Comments and observations by the participants

"A good exercise to visualise and become aware of

  • our interdependence
  • limitations of our analysis, planning and frameworks (especially the linear ones)
  • a certain blindness and biasdness we always have (can we understand a context fully and at once?)
  • direct, side and indirect effects
  • need for process orientation and constant negotiation
  • need to avoid assumptions about causality
  • the danger of trying to do either too much by trying to influence and/or interact with too many people or processes at the same time without being aware of their interdependence) or too little (where we focus on one or two, but are therefore not able to have an impact because of other dynamics of which we are not aware of or not engaged in)
  • thinking of complex systems as 'objects'....why should we think we know how people, communities, projects, etc., should work? Who are we to say?"

"Is this theory of complexity using equilibrium on dynamic models? Maybe look at the book "Critical Mass" and also at the STEPS centre at IDS-Paper on Dynamics."

"What I learn: do appropriately set rules! Not too many, not too few. Then: leave the system sketch and its rules."

"Lesson: 3 change agents not collaborating can confuse their target group."

"How does behaviour of complex syxstems change if you allow for communication about links, goals, etc?"

"The game makes complexity immediately «feelable»."

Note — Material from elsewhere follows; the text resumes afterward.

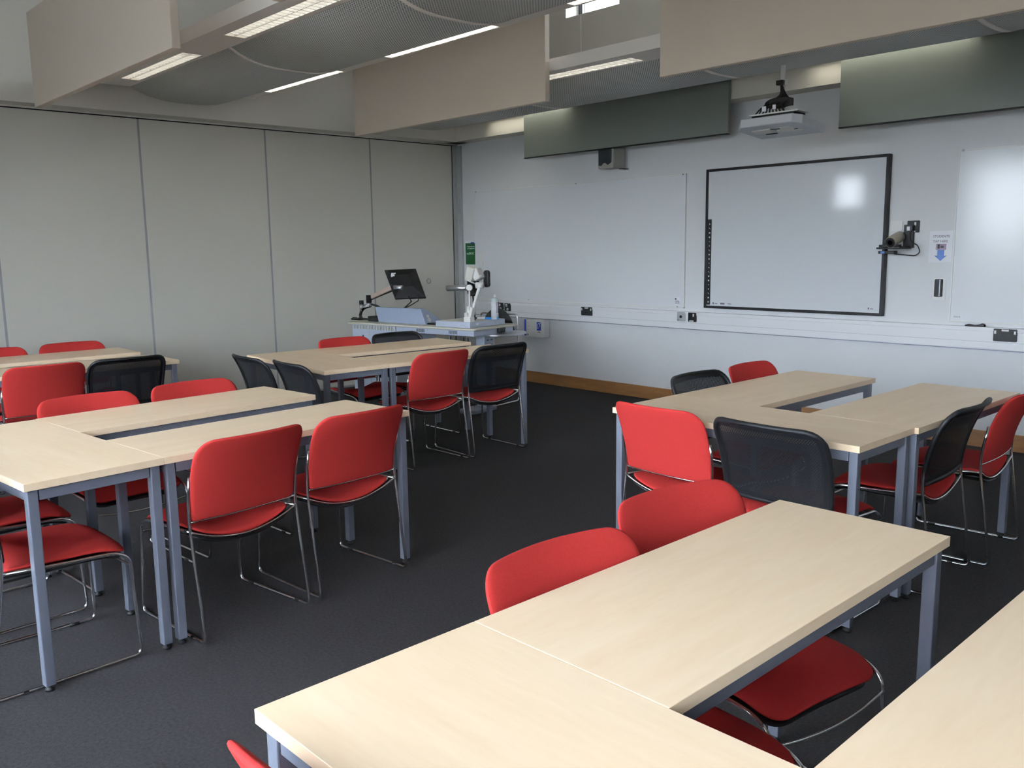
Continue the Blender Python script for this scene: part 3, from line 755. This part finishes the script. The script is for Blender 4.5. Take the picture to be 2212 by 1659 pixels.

This game triggered 5 insights for me: 1) We should focus a lot more on the organisations around us as opposed to activities we carry out with (or without) them, as sometimes our organisational agenda is too inward-focused and loses that sense of looking around and adapting to complex behaviour issues. 2) One way to correct this bias is to communicate and share knowledge between stakeholders so as to know each other better and understand what each organisation is trying to do, with whom etc. 3) If change agents get together to 'influence' a particular actor it is more likely to succeed than doing it alone 4) this game is a clear call (in my view) to develop a multi-stakeholder cooperation process. If various stakeholders move together and talk to each other we are more likely to map relations and cause-effect patterns than just by observing each other. 5) As any other behaviour change, it takes time for people (and organisations) to really 'move' in one direction, let alone the one we desire. Isn't it all about gently bending the tree (i.e. the organisation[s] we may wish to influence) so as to create shade for the flowers behind, rather than cutting trees and planting them elsewhere?